A third reason, though, is that the economy of 2017 is simply much different from the economy of 1917. In the days of rapid industrialization, immigrants mostly supplied cheap labor, working in factories and mines. Unions were afraid that immigrants would hold their wages down, while business owners were worried that foreign workers would come bearing radical anti-capitalist sentiment. This meant that both sides of the class divide were comfortable with the 1924 laws.

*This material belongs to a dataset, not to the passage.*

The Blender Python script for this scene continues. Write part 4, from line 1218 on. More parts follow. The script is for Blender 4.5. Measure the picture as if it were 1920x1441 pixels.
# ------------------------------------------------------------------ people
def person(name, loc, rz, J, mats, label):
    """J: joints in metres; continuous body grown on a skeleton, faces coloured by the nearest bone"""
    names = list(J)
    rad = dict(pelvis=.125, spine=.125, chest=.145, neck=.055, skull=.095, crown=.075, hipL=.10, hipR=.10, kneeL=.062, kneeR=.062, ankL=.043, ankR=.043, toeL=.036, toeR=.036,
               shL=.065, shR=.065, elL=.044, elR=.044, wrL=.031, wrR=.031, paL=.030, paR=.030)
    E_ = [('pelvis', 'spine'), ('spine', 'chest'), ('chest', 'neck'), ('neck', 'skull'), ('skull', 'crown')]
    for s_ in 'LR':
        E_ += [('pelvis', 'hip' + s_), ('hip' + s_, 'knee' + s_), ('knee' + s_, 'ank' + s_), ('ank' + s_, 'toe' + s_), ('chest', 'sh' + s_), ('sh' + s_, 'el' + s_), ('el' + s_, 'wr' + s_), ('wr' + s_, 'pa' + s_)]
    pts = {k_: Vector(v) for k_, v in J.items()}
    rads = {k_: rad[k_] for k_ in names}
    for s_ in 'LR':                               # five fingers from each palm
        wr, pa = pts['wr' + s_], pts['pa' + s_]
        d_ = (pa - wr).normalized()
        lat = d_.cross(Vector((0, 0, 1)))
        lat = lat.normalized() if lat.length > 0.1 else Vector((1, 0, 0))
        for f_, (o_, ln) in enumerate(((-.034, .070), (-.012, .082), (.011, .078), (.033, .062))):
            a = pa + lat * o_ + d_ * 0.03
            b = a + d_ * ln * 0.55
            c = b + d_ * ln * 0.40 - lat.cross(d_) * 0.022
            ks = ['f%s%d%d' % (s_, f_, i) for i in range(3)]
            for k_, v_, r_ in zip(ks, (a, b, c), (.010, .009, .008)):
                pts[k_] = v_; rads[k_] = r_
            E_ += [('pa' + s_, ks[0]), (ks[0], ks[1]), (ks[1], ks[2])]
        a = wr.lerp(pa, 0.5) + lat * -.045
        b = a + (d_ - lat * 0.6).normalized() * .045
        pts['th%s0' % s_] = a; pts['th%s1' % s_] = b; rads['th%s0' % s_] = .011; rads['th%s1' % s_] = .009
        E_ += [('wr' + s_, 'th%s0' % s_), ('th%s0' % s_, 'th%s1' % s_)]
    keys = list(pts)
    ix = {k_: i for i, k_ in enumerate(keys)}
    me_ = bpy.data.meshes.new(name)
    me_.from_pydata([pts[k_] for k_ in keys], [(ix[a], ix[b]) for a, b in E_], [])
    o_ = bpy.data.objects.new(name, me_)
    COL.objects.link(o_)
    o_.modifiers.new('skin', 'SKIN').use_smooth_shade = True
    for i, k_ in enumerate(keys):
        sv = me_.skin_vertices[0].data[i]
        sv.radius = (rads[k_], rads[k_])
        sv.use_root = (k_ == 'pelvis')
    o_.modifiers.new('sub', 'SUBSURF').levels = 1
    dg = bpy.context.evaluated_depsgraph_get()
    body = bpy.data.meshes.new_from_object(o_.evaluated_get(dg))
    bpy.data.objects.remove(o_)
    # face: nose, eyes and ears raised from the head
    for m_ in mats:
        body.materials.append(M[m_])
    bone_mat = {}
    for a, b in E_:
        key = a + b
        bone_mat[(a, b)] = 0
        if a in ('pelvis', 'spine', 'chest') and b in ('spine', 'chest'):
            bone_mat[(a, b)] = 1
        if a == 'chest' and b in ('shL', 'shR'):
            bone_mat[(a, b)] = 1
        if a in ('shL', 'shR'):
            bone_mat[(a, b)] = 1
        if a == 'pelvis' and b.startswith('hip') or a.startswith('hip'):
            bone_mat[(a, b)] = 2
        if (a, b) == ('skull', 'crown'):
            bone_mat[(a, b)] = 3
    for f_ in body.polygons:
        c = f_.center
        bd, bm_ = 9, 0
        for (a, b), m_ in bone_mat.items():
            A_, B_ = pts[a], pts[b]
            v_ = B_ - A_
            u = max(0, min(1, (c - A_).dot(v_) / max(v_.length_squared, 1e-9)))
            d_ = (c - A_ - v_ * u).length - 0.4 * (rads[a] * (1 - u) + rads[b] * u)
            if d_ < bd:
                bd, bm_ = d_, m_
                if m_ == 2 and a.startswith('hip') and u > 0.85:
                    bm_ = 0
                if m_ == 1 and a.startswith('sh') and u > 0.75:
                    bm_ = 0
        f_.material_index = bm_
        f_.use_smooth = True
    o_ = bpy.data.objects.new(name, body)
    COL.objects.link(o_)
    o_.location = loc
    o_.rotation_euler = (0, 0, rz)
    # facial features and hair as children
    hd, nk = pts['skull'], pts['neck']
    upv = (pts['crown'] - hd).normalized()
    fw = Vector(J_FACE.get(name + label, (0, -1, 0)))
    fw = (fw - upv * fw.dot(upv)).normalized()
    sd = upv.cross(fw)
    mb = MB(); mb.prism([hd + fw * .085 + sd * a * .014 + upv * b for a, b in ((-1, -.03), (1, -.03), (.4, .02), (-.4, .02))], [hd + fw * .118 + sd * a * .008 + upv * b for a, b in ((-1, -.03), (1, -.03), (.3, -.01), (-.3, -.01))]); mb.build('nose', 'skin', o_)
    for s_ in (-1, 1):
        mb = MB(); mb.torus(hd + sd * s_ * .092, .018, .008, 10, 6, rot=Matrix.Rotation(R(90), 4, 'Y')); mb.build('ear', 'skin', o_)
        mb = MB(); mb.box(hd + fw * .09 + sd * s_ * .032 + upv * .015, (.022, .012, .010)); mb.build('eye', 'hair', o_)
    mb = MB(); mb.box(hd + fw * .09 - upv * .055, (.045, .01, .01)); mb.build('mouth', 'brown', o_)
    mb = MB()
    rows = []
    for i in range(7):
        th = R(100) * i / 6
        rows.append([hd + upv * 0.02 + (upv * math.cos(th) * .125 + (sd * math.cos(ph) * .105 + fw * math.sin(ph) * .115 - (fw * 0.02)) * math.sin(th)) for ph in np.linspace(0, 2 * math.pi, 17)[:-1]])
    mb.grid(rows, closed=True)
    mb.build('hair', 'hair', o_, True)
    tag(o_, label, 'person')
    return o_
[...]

Today, however, the U.S. economy has transitioned from one based on low-wage manufacturing to one based on knowledge work and innovation. Whether immigrants ever threatened the jobs and wages of the native-born once upon a time, they probably don’t threaten them now. There’s plenty of evidence that knowledge workers complement each other, so that high-skilled foreigners raise the wages of high-skilled and low-skilled native-born workers alike.
In other words, enacting new laws and regulations against immigration -- such as the RAISE Act now being considered by Congress, or various other moves by the Trump administration -- would strike directly at the heart of U.S. economic leadership. Rather than boosting incomes for the native-born, it would lower them, by weakening American dominance in innovative industries.
So there’s a good chance that history won’t repeat itself. The 2010s and 2020s may not prove to be an echo of the xenophobic moment of 100 years ago. Even if Trump does enact some measures to keep out immigrants, it’s likely that there will be pressure from both the public and from business groups for Trump’s successor to reverse these measures.